The North American premiere of Waiting for the Barbarians at Segal Centre until Feb. 17 is a highly stylized, strikingly contrived South African production of a play based on J.M Coetzee’s allegorical novel of the same name. It explores the monstrous aspects of the human psyche, and centres on the abuse of imperial power. The play suggests that nothing really changes when one regime is replaced with another - a persecuted minority, once empowered, finds minorities of its own to tyrannize. Even in democratic and free countries can governments manipulate public opinion to marginalize opponents. Unless you are familiar with Coetzee’s book, the stage adaptation by Alexandre Marine, may be occasionally dense and not easily accessible. Words on the printed page that stimulate the senses sometimes end up as dead weight on the stage.
That isn’t to say that the production itself is not worth seeing. For starters, Marine, who directed the show, has liberated his script with some surreal staging. Craig Leo’s spartan setting, a low, whitewashed, translucent wall permits the imagination to soar as choreographed shadow players enact the illusion of warfare and brutal acts of torture behind it.

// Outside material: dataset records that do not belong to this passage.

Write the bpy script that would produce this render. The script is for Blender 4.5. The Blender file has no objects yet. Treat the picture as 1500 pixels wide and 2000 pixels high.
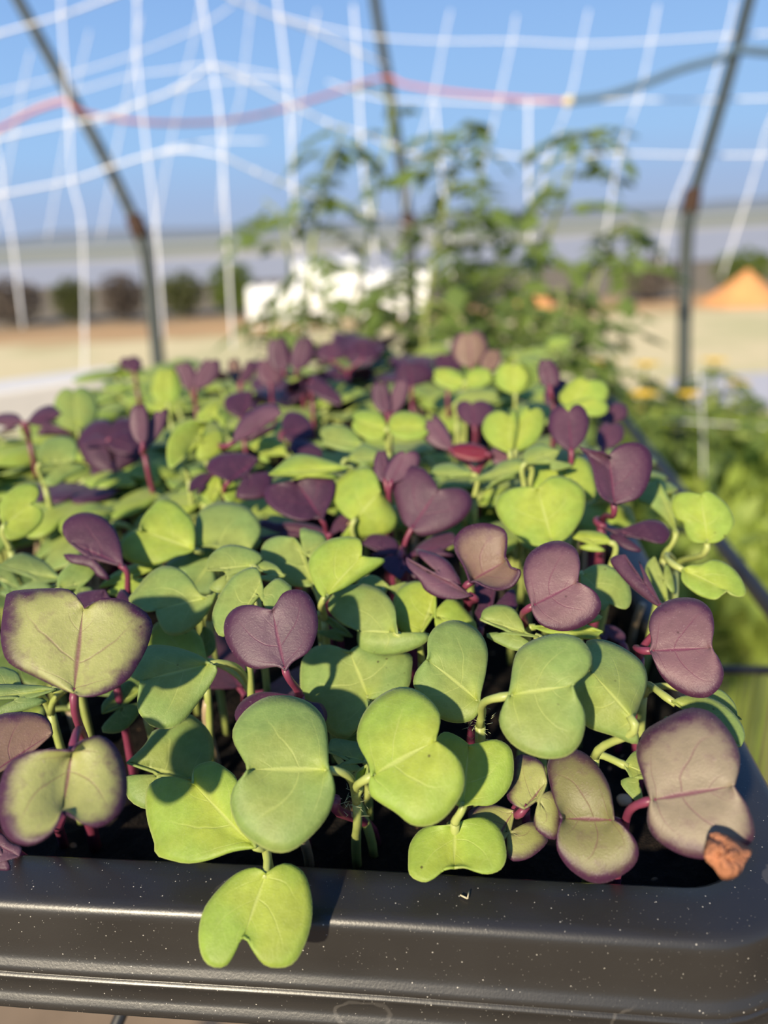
import bpy, math, random
from mathutils import Vector, Matrix, noise as mnoise
PI = math.pi
S = bpy.context.scene
COL = S.collection
random.seed(7)

# ------------------------------------------------------------------ camera
CAMH, PITCH, ROLL, FPX = .11, math.radians(21.3), math.radians(3.05), 1444.0
CF = Vector((0, math.cos(PITCH), -math.sin(PITCH)))
R0 = Vector((1, 0, 0)); U0 = Vector((0, math.sin(PITCH), math.cos(PITCH)))
CU = U0 * math.cos(ROLL) + R0 * math.sin(ROLL)
CR = R0 * math.cos(ROLL) - U0 * math.sin(ROLL)
CAM = Vector((0, 0, CAMH))
cam = bpy.data.cameras.new('camera'); camo = bpy.data.objects.new('camera', cam); COL.objects.link(camo)
cam.sensor_fit = 'VERTICAL'; cam.sensor_height = 36; cam.sensor_width = 27; cam.lens = FPX / 2000 * 36
cam.clip_start = .004; cam.clip_end = 4000
camo.matrix_world = Matrix(((CR.x, CU.x, -CF.x, 0), (CR.y, CU.y, -CF.y, 0), (CR.z, CU.z, -CF.z, CAMH), (0, 0, 0, 1)))
cam.dof.use_dof = True; cam.dof.focus_distance = .137; cam.dof.aperture_fstop = 9.2
S.camera = camo

# ------------------------------------------------------------------ sky, sun, exposure
S.view_settings.view_transform = 'Standard'; S.view_settings.look = 'None'
S.view_settings.exposure = 0; S.view_settings.gamma = 1; S.view_settings.use_curve_mapping = False
def lin(r, g, b):
    f = lambda c: (c / 255 / 12.92) if c / 255 <= .04045 else ((c / 255 + .055) / 1.055) ** 2.4
    return (f(r), f(g), f(b))
world = bpy.data.worlds.new('sky'); S.world = world; world.use_nodes = True
wt = world.node_tree; wt.nodes.clear()
wo = wt.nodes.new('ShaderNodeOutputWorld'); wb = wt.nodes.new('ShaderNodeBackground')
wg = wt.nodes.new('ShaderNodeTexCoord'); wx = wt.nodes.new('ShaderNodeSeparateXYZ'); wr = wt.nodes.new('ShaderNodeValToRGB')
wt.links.new(wg.outputs['Generated'], wx.inputs[0]); wm = wt.nodes.new('ShaderNodeMath'); wm.operation = 'MULTIPLY_ADD'; wm.inputs[1].default_value = .5; wm.inputs[2].default_value = .5
wt.links.new(wx.outputs[2], wm.inputs[0]); wt.links.new(wm.outputs[0], wr.inputs[0])
wt.links.new(wr.outputs[0], wb.inputs[0]); wt.links.new(wb.outputs[0], wo.inputs[0]); wb.inputs[1].default_value = 1.0
el = wr.color_ramp.elements
el[0].position = 0; el[0].color = (.30, .24, .16, 1)
el[1].position = 1; el[1].color = (*lin(70, 115, 190), 1)
for p, c in ((-.04, (150, 140, 118)), (0, (166, 184, 214)), (.03, (163, 187, 224)), (.09, (158, 198, 242)), (.17, (150, 192, 242)), (.28, (134, 176, 234)), (.5, (100, 148, 218))):
    e = el.new(.5 + p / 2); e.color = (*lin(*c), 1)
sun = bpy.data.lights.new('sun', 'SUN'); suno = bpy.data.objects.new('sun', sun); COL.objects.link(suno)
sun.energy = 7.2; sun.angle = math.radians(2.2); sun.color = (1, .86, .63)
SUND = Vector((-.42, -.75, .47)).normalized()
suno.rotation_euler = SUND.to_track_quat('Z', 'Y').to_euler()

# ------------------------------------------------------------------ pixel helpers
def ray(x, y): return CF + CR * ((x - 750) / FPX) - CU * ((y - 1000) / FPX)
def at(x, y, d): return CAM + ray(x, y) * d
def atz(x, y, z):
    r = ray(x, y); return CAM + r * ((z - CAMH) / r.z)
def topx(P):
    v = Vector(P) - CAM; d = v.dot(CF); return 750 + FPX * v.dot(CR) / d, 1000 - FPX * v.dot(CU) / d, d

# ------------------------------------------------------------------ object helpers
def tag(o, label=None, cat=None, group=None, kind=None):
    for k, v in (('label', label), ('category', cat), ('group', group), ('kind', kind)):
        if v: o[k] = v
    return o
def empty(name, loc, label, cat, group=None):
    o = bpy.data.objects.new(name, None); COL.objects.link(o); o.location = loc
    o.empty_display_size = .005
    return tag(o, label, cat, group)
def link(name, me, parent=None, color=None):
    o = bpy.data.objects.new(name, me); COL.objects.link(o)
    if parent is not None:
        o.parent = parent
    if color: o.color = color
    return o
class MB:
    def __init__(s): s.v = []; s.f = []; s.uv = []; s.m = []
    def add(s, vs, fs, mi=0, uvs=None):
        b = len(s.v); s.v += [tuple(p) for p in vs]; s.f += [tuple(b + i for i in f) for f in fs]; s.m += [mi] * len(fs)
        s.uv += uvs if uvs else [(0, 0)] * len(vs)
        return s
    def tube(s, pts, rad, n=8, mi=0, cap=True):
        pts = [Vector(p) for p in pts]
        if not isinstance(rad, (list, tuple)): rad = [rad] * len(pts)
        vs = []; fs = []; up = Vector((.31, .17, .93))
        t0 = (pts[1] - pts[0]).normalized(); a = t0.cross(up)
        if a.length < .05: a = t0.cross(Vector((1, 0, 0)))
        a.normalize()
        for i, p in enumerate(pts):
            t = (pts[min(i + 1, len(pts) - 1)] - pts[max(i - 1, 0)]).normalized()
            a = (a - t * a.dot(t)).normalized(); b = t.cross(a)
            for k in range(n):
                w = 2 * PI * k / n; vs.append(p + (a * math.cos(w) + b * math.sin(w)) * rad[i])
        for i in range(len(pts) - 1):
            for k in range(n):
                k2 = (k + 1) % n; fs.append((i * n + k, i * n + k2, (i + 1) * n + k2, (i + 1) * n + k))
        if cap: fs.append(tuple(range(n - 1, -1, -1))); fs.append(tuple((len(pts) - 1) * n + k for k in range(n)))
        return s.add(vs, fs, mi)
    def box(s, c, d, mi=0, mat=None):
        c = Vector(c); vs = []
        for x in (-1, 1):
            for y in (-1, 1):
                for z in (-1, 1):
                    v = Vector((x * d[0] / 2, y * d[1] / 2, z * d[2] / 2)); vs.append(c + (mat @ v if mat else v))
        return s.add(vs, [(0, 1, 3, 2), (4, 6, 7, 5), (0, 4, 5, 1), (2, 3, 7, 6), (0, 2, 6, 4), (1, 5, 7, 3)], mi)
    def ball(s, c, r, n=8, m=5, mi=0, sq=(1, 1, 1), jit=0):
        c = Vector(c); vs = []; fs = []
        for j in range(m + 1):
            th = PI * j / m
            for k in range(n):
                ph = 2 * PI * k / n; d = Vector((math.sin(th) * math.cos(ph), math.sin(th) * math.sin(ph), math.cos(th)))
                q = 1 + jit * mnoise.noise(d * 1.7 + c * 61)
                vs.append(c + Vector((d.x * sq[0], d.y * sq[1], d.z * sq[2])) * r * q)
        for j in range(m):
            for k in range(n):
                k2 = (k + 1) % n; fs.append((j * n + k, (j + 1) * n + k, (j + 1) * n + k2, j * n + k2))
        return s.add(vs, fs, mi)
    def mesh(s, name, mats, smooth=True):
        me = bpy.data.meshes.new(name); me.from_pydata(s.v, [], s.f)
        for m in (mats if isinstance(mats, (list, tuple)) else [mats]): me.materials.append(m)
        if smooth: me.polygons.foreach_set('use_smooth', [True] * len(s.f))
        me.polygons.foreach_set('material_index', s.m)
        if any(u != (0, 0) for u in s.uv):
            l = me.uv_layers.new(name='UVMap')
            for lp in me.loops: l.data[lp.index].uv = s.uv[lp.vertex_index]
        me.validate(); me.update(); return me
    def build(s, name, mats, parent=None, origin=None, smooth=True):
        if origin is not None:
            o_ = Vector(origin); s.v = [tuple(Vector(p) - o_) for p in s.v]
        o = link(name, s.mesh(name, mats, smooth), parent)
        if origin is not None and parent is None: o.location = origin
        return o

# ------------------------------------------------------------------ material helpers
class NT:
    def __init__(s, name):
        s.m = bpy.data.materials.new(name); s.m.use_nodes = True; s.t = s.m.node_tree; s.t.nodes.clear()
        s.out = s.n('OutputMaterial'); s.p = s.n('BsdfPrincipled'); s.l(s.p.outputs[0], s.out.inputs[0])
    def n(s, k, **kw):
        x = s.t.nodes.new('ShaderNode' + k)
        for a, b in kw.items(): setattr(x, a, b)
        return x
    def l(s, a, b): s.t.links.new(a, b)
    def set(s, sock, v):
        if isinstance(v, bpy.types.NodeSocket): s.l(v, sock)
        elif isinstance(v, (tuple, list)) and len(v) == 3 and sock.type == 'RGBA': sock.default_value = (*v, 1)
        else: sock.default_value = v
    def math(s, op, a, b=0, c=0):
        x = s.n('Math', operation=op); s.set(x.inputs[0], a); s.set(x.inputs[1], b); s.set(x.inputs[2], c); return x.outputs[0]
    def smooth(s, v, a, b, lo=0., hi=1.):
        x = s.n('MapRange', interpolation_type='SMOOTHSTEP'); s.set(x.inputs[0], v)
        for i, q in enumerate((a, b, lo, hi)): s.set(x.inputs[i + 1], q)
        return x.outputs[0]
    def mix(s, f, a, b, mode='MIX'):
        x = s.n('Mix', data_type='RGBA', blend_type=mode); s.set(x.inputs[0], f); s.set(x.inputs[6], a); s.set(x.inputs[7], b); return x.outputs[2]
    def noise(s, scale, co=None, detail=3, rough=.55, out=0, dist=0):
        x = s.n('TexNoise'); x.inputs['Scale'].default_value = scale; x.inputs['Detail'].default_value = detail; x.inputs['Roughness'].default_value = rough
        x.inputs['Distortion'].default_value = dist
        if co is not None: s.l(co, x.inputs['Vector'])
        return x.outputs[out]
    def voro(s, scale, co=None, feature='F1', out='Distance', rnd=1):
        x = s.n('TexVoronoi', feature=feature); x.inputs['Scale'].default_value = scale
        if 'Randomness' in x.inputs: x.inputs['Randomness'].default_value = rnd
        if co is not None: s.l(co, x.inputs['Vector'])
        return x.outputs[out]
    def co(s, w='Object'): return s.n('TexCoord').outputs[w]
    def bump(s, h, strength=.3, dist=.001):
        x = s.n('Bump'); x.inputs['Strength'].default_value = strength; x.inputs['Distance'].default_value = dist; s.l(h, x.inputs['Height'])
        s.l(x.outputs[0], s.p.inputs['Normal']); return x.outputs[0]
    def fin(s, col=None, rough=.5, spec=.5, metal=0):
        if col is not None: s.set(s.p.inputs['Base Color'], col)
        s.set(s.p.inputs['Roughness'], rough); s.set(s.p.inputs['Specular IOR Level'], spec); s.set(s.p.inputs['Metallic'], metal)
        return s.m
def simple(name, col, rough=.6, spec=.4, var=.25, scale=40, metal=0, bump=0):
    t = NT(name); n = t.noise(scale, t.co())
    c = t.mix(n, tuple(q * (1 - var) for q in col), tuple(min(1, q * (1 + var)) for q in col))
    if bump: t.bump(n, bump, .002)
    return t.fin(c, rough, spec, metal)

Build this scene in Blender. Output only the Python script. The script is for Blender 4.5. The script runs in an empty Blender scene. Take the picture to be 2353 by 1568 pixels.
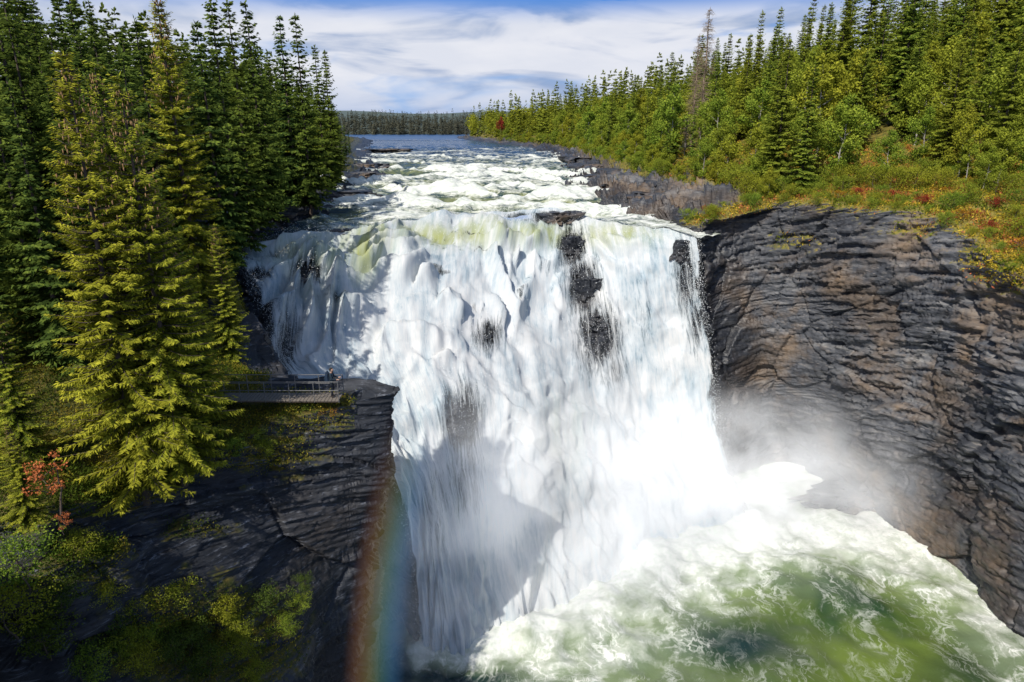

Then there is the stellar cast. The actors could not be better. The exposition takes place in the mind of a slothful magistrate, (Grant Swanby), the narrator caught up in a kafeksque situation. He is responsible for a remote outpost of the empire which is threatened by a never clearly defined army of dissident voices known as the Barbarians. A military commander, Colonel Joll who is sent to put down a threatened insurrection resorts to torture barbarian prisoners to gain the upper hand. Taking pity on one of the women who has been raped and beaten, the magistrate finds himself accused of aiding and abetting the enemy.
Grant Swanby explores the role of the psychologically tormented bureaucrat in an appropriately introspective and convincingly anguished manner. He’s always sensitive to his psychic ruin and to his divided loyalties between Empire and decency. Nicholas Pauling as his nemesis, Colonel Joll is witty in an offhand vicious manner and Chuma Sopotela is poignantly hypnotic as the grossly disfigured, enigmatic woman whom the magistrate protects and helps to escape. Owen Manamela-Mogane is a charismatic and visibly intimidating as a sadistic lieutenant. Kimberly Anne Laferrière plays Zoe, the prostitute and alternative love interest with broad unflagging energy. The supporting cast, Ruben Engel, Adrian Collins and Khayalethu Anthony are all to be admired.
Edgy music by Dmitri Marine and the spectral lighting heighten the suffocating mood. The tension never flags. It’s Produced by Morris Podbrey, who ran the Centaur for 38 years, before moving to South Africa. The play, in spite of my many reservations, is compelling theatre for the mind. Only once it is over do you really begin to appreciate its depths.